Copy the material that follows word for word and omit its pictures.

%%

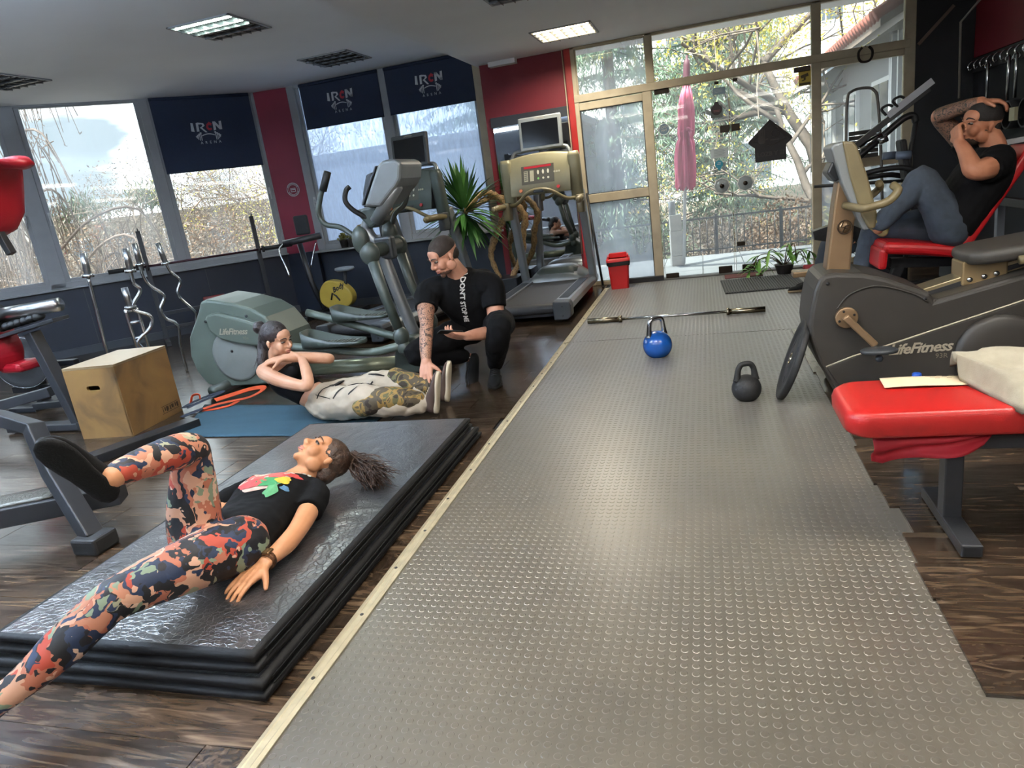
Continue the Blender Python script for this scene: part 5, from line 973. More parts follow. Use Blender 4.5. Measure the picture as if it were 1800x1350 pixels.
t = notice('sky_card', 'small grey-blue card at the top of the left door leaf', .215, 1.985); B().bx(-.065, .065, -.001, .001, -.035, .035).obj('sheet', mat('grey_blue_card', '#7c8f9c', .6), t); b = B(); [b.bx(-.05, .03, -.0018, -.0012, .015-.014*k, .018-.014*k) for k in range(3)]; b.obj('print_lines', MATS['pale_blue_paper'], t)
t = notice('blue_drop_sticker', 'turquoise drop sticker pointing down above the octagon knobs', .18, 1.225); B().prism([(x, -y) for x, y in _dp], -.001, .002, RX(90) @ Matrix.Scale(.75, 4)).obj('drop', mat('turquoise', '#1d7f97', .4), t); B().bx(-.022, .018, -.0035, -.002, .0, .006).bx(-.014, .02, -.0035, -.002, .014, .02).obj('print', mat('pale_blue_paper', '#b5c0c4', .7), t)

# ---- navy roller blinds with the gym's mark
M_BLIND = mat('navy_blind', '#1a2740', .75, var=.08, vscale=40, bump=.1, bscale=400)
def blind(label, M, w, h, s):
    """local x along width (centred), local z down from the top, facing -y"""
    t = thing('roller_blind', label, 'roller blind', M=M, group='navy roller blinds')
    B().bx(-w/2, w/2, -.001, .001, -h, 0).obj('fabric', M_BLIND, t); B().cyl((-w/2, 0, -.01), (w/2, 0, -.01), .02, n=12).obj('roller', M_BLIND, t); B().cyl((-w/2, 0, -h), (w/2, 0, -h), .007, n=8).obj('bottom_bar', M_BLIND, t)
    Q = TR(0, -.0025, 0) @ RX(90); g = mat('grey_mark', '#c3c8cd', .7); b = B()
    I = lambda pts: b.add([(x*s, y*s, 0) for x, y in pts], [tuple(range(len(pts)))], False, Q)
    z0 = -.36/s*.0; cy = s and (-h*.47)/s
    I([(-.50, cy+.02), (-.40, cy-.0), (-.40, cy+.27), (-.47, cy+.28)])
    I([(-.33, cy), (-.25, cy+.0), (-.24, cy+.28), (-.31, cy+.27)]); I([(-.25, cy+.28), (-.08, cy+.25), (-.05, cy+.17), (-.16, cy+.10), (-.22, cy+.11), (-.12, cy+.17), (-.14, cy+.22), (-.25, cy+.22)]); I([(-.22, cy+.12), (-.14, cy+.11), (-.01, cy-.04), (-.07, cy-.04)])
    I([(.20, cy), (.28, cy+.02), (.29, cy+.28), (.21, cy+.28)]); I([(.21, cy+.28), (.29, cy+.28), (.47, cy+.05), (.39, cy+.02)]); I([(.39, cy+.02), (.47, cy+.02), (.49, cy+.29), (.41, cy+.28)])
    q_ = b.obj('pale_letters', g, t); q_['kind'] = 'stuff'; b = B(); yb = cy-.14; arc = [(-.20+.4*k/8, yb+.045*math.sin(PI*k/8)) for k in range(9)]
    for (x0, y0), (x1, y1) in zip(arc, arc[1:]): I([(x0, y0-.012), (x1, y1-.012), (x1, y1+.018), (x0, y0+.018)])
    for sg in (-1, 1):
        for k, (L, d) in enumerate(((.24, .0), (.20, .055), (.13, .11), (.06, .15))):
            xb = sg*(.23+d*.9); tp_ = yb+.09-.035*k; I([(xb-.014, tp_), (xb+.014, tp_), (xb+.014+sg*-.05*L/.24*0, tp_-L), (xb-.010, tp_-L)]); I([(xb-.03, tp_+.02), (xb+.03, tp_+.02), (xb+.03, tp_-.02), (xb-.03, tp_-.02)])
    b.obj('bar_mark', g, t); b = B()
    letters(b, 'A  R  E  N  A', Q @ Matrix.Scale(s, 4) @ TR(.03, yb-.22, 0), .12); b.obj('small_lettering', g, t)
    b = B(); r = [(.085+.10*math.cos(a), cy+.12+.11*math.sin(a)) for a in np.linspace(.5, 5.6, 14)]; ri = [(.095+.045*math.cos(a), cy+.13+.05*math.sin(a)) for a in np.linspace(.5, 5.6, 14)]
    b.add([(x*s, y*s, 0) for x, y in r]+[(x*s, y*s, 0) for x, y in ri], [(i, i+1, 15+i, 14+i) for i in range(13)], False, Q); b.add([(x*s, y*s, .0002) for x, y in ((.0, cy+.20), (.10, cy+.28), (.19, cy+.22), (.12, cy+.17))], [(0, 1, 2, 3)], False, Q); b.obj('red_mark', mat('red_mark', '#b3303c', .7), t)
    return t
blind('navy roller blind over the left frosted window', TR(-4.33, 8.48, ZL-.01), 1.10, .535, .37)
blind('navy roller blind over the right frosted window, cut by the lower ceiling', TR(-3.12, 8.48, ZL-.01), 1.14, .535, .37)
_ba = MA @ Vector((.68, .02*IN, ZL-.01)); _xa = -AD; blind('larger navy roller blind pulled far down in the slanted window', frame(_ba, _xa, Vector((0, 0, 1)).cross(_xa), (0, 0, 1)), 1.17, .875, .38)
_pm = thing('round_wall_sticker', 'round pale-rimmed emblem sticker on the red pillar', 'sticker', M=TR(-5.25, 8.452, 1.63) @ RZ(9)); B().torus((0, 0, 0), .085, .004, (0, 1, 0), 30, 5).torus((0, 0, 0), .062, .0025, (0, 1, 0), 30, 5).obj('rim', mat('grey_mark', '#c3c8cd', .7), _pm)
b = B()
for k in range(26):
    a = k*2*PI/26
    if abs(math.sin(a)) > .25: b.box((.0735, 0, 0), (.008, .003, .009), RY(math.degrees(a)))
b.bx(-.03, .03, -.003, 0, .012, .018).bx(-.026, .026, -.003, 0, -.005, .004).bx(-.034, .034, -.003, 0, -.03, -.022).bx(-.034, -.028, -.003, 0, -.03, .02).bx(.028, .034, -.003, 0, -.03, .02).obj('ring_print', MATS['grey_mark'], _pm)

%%

- _The response_
Continue the Blender Python script for this scene: part 5, from line 973. More parts follow. Use Blender 4.5. Measure the picture as if it were 1800x1350 pixels.
t = notice('sky_card', 'small grey-blue card at the top of the left door leaf', .215, 1.985); B().bx(-.065, .065, -.001, .001, -.035, .035).obj('sheet', mat('grey_blue_card', '#7c8f9c', .6), t); b = B(); [b.bx(-.05, .03, -.0018, -.0012, .015-.014*k, .018-.014*k) for k in range(3)]; b.obj('print_lines', MATS['pale_blue_paper'], t)
t = notice('blue_drop_sticker', 'turquoise drop sticker pointing down above the octagon knobs', .18, 1.225); B().prism([(x, -y) for x, y in _dp], -.001, .002, RX(90) @ Matrix.Scale(.75, 4)).obj('drop', mat('turquoise', '#1d7f97', .4), t); B().bx(-.022, .018, -.0035, -.002, .0, .006).bx(-.014, .02, -.0035, -.002, .014, .02).obj('print', mat('pale_blue_paper', '#b5c0c4', .7), t)

# ---- navy roller blinds with the gym's mark
M_BLIND = mat('navy_blind', '#1a2740', .75, var=.08, vscale=40, bump=.1, bscale=400)
def blind(label, M, w, h, s):
    """local x along width (centred), local z down from the top, facing -y"""
    t = thing('roller_blind', label, 'roller blind', M=M, group='navy roller blinds')
    B().bx(-w/2, w/2, -.001, .001, -h, 0).obj('fabric', M_BLIND, t); B().cyl((-w/2, 0, -.01), (w/2, 0, -.01), .02, n=12).obj('roller', M_BLIND, t); B().cyl((-w/2, 0, -h), (w/2, 0, -h), .007, n=8).obj('bottom_bar', M_BLIND, t)
    Q = TR(0, -.0025, 0) @ RX(90); g = mat('grey_mark', '#c3c8cd', .7); b = B()
    I = lambda pts: b.add([(x*s, y*s, 0) for x, y in pts], [tuple(range(len(pts)))], False, Q)
    z0 = -.36/s*.0; cy = s and (-h*.47)/s
    I([(-.50, cy+.02), (-.40, cy-.0), (-.40, cy+.27), (-.47, cy+.28)])
    I([(-.33, cy), (-.25, cy+.0), (-.24, cy+.28), (-.31, cy+.27)]); I([(-.25, cy+.28), (-.08, cy+.25), (-.05, cy+.17), (-.16, cy+.10), (-.22, cy+.11), (-.12, cy+.17), (-.14, cy+.22), (-.25, cy+.22)]); I([(-.22, cy+.12), (-.14, cy+.11), (-.01, cy-.04), (-.07, cy-.04)])
    I([(.20, cy), (.28, cy+.02), (.29, cy+.28), (.21, cy+.28)]); I([(.21, cy+.28), (.29, cy+.28), (.47, cy+.05), (.39, cy+.02)]); I([(.39, cy+.02), (.47, cy+.02), (.49, cy+.29), (.41, cy+.28)])
    q_ = b.obj('pale_letters', g, t); q_['kind'] = 'stuff'; b = B(); yb = cy-.14; arc = [(-.20+.4*k/8, yb+.045*math.sin(PI*k/8)) for k in range(9)]
    for (x0, y0), (x1, y1) in zip(arc, arc[1:]): I([(x0, y0-.012), (x1, y1-.012), (x1, y1+.018), (x0, y0+.018)])
    for sg in (-1, 1):
        for k, (L, d) in enumerate(((.24, .0), (.20, .055), (.13, .11), (.06, .15))):
            xb = sg*(.23+d*.9); tp_ = yb+.09-.035*k; I([(xb-.014, tp_), (xb+.014, tp_), (xb+.014+sg*-.05*L/.24*0, tp_-L), (xb-.010, tp_-L)]); I([(xb-.03, tp_+.02), (xb+.03, tp_+.02), (xb+.03, tp_-.02), (xb-.03, tp_-.02)])
    b.obj('bar_mark', g, t); b = B()
    letters(b, 'A  R  E  N  A', Q @ Matrix.Scale(s, 4) @ TR(.03, yb-.22, 0), .12); b.obj('small_lettering', g, t)
    b = B(); r = [(.085+.10*math.cos(a), cy+.12+.11*math.sin(a)) for a in np.linspace(.5, 5.6, 14)]; ri = [(.095+.045*math.cos(a), cy+.13+.05*math.sin(a)) for a in np.linspace(.5, 5.6, 14)]
    b.add([(x*s, y*s, 0) for x, y in r]+[(x*s, y*s, 0) for x, y in ri], [(i, i+1, 15+i, 14+i) for i in range(13)], False, Q); b.add([(x*s, y*s, .0002) for x, y in ((.0, cy+.20), (.10, cy+.28), (.19, cy+.22), (.12, cy+.17))], [(0, 1, 2, 3)], False, Q); b.obj('red_mark', mat('red_mark', '#b3303c', .7), t)
    return t
blind('navy roller blind over the left frosted window', TR(-4.33, 8.48, ZL-.01), 1.10, .535, .37)
blind('navy roller blind over the right frosted window, cut by the lower ceiling', TR(-3.12, 8.48, ZL-.01), 1.14, .535, .37)
_ba = MA @ Vector((.68, .02*IN, ZL-.01)); _xa = -AD; blind('larger navy roller blind pulled far down in the slanted window', frame(_ba, _xa, Vector((0, 0, 1)).cross(_xa), (0, 0, 1)), 1.17, .875, .38)
_pm = thing('round_wall_sticker', 'round pale-rimmed emblem sticker on the red pillar', 'sticker', M=TR(-5.25, 8.452, 1.63) @ RZ(9)); B().torus((0, 0, 0), .085, .004, (0, 1, 0), 30, 5).torus((0, 0, 0), .062, .0025, (0, 1, 0), 30, 5).obj('rim', mat('grey_mark', '#c3c8cd', .7), _pm)
b = B()
for k in range(26):
    a = k*2*PI/26
    if abs(math.sin(a)) > .25: b.box((.0735, 0, 0), (.008, .003, .009), RY(math.degrees(a)))
b.bx(-.03, .03, -.003, 0, .012, .018).bx(-.026, .026, -.003, 0, -.005, .004).bx(-.034, .034, -.003, 0, -.03, -.022).bx(-.034, -.028, -.003, 0, -.03, .02).bx(.028, .034, -.003, 0, -.03, .02).obj('ring_print', MATS['grey_mark'], _pm)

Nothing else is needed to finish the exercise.